ENGL 3335   Development of Drama.
(3) in rotation
An examination of the development of drama, excluding Shakespeare, from its beginnings up through the 18th century.

ENGL 3340   Enlightenment Literature.
(3) in rotation
Selected Restoration, Neoclassical, and Pre-Romantic English literature, excluding the novel.

ENGL 3345   The Rise of the Novel.
(3) in rotation
A study of the rise of the novel with an emphasis on selected works of the late seventeenth-century and eighteenth-century, including novels in translation.

ENGL 3350   English Romanticism.
(3) Spring 2014
A study of selected major nineteenth-century British prose and poetry, with emphasis on lyric verse.

ENGL 3355   The Nineteenth-Century Novel.
(3) in rotation
A study of the selected 19th century novels, including novels in translation.

ENGL 3360   Victorian Literature.
(3) in rotation
A study of selected major Victorian prose and poetry, with emphasis on Tennyson, Browning, and the Pre-Raphaelites.

ENGL 3375   American Romanticism.
(3) in rotation
Major American Romantic writers of the United States through Whitman and Dickinson.

ENGL 3380   American Realism and Naturalism.
(3) Fall 2012
Major American writers of the Realistic and Naturalistic movements in the United States.

ENGL 3385   Southern Literature.
(3) Spring 2013
A study of major Southern writers from about 1815 to the present.

ENGL 3390   Modern & Contemporary American Literature.
(3) in rotation
A study of major American writers from 1900 to the present.

ENGL 4400   Contemporary Literary Theory.  
(3) Fall 2012
A survey of theoretical interpretive traditions of the 20th and 21st centuries.

ENGL 4410   Chaucer.
(3) Fall 2013
A survey of Chaucer's work.
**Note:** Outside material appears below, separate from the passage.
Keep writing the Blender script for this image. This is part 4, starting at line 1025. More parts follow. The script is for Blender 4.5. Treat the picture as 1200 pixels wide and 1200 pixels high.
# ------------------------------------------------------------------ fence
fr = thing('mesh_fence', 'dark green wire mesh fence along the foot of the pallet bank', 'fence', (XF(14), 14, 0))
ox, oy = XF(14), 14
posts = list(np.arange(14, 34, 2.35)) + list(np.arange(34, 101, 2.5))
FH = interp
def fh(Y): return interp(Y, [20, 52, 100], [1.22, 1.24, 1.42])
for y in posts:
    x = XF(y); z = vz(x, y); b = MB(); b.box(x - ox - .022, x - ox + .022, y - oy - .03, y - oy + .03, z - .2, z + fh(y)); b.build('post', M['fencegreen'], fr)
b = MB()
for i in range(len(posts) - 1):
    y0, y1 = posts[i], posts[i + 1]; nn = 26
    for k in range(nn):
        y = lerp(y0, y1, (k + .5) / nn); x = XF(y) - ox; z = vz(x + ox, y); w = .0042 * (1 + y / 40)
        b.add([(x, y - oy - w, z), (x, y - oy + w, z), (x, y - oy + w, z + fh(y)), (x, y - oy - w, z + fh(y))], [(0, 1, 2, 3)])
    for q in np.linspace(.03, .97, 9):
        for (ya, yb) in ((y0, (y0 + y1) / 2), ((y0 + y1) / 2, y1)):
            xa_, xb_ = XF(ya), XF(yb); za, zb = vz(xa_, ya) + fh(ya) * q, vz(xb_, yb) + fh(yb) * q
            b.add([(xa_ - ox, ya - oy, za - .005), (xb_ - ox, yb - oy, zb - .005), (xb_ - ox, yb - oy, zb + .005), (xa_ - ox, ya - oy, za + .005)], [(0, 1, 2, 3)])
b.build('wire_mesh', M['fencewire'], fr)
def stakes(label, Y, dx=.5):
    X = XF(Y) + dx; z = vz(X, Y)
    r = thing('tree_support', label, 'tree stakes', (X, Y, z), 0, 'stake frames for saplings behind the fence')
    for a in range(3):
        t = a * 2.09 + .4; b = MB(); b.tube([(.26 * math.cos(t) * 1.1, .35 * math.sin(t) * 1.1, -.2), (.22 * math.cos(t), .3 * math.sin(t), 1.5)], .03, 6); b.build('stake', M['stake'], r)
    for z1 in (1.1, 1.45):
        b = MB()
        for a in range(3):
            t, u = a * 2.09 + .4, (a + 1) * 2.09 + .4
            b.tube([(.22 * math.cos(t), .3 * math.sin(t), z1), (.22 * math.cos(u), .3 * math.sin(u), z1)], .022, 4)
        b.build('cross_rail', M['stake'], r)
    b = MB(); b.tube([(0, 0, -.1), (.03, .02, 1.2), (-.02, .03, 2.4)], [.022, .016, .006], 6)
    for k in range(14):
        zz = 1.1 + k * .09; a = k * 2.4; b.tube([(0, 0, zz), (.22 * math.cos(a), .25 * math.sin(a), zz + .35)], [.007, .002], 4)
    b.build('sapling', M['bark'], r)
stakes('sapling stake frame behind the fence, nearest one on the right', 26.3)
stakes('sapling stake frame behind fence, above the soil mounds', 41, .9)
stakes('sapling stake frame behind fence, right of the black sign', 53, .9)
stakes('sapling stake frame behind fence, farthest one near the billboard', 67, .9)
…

Consideration will also be given to Chaucerian influence and criticism.

ENGL 4420   Shakespeare.
(3) in rotation
The development of Shakespeare's art, as reflected in selected individual plays or groups of plays.

ENGL 4430   Milton.
(3) in rotation
Selected poetry and prose of Milton.

ENGL 4440   Modern & Contemporary Fiction.
(3) in rotation
A study of selected contemporary fiction writers and their novels or short stories, including works in translation.

ENGL 4450   Modern & Contemporary Poetry.
(3) in rotation
A study of selected contemporary poets and their poems, including works in translation.

ENGL 4460   Modern & Contemporary Drama.
(3) in rotation
A study of contemporary playwrights and their plays, including works in translation.

ENGL 4470   Single Author or Special Topic.
(3) Fall 2012
A course providing an in-depth study of a single author or a special topic in language or literature. For Fall 2012: the work of Samuel Beckett.

ENGL 4495   Senior Thesis and Presentation.
(3) every spring
English majors will write and present orally an original research project based on a significant topic in language or literature. Required of all English majors .
Prerequisite: Senior standing.

ENGL 4496   Internship.
(1-3)  on demand
An opportunity for students to gain added experience and insight in approved off-campus settings. The internship cannot be counted as one of the courses required for the major or minor in English.
Prerequisites: Consent of the supervising instructor, the Department Chair, and
the Career Development Center.

ENGL 4499   Independent Study/Research.
(3) on demand
This is an opportunity for students to conduct an individual, in-depth exploration of an area in literature, writing, or theory.
Prerequisites: Consent of the instructor, the Department Chair, and the Provost.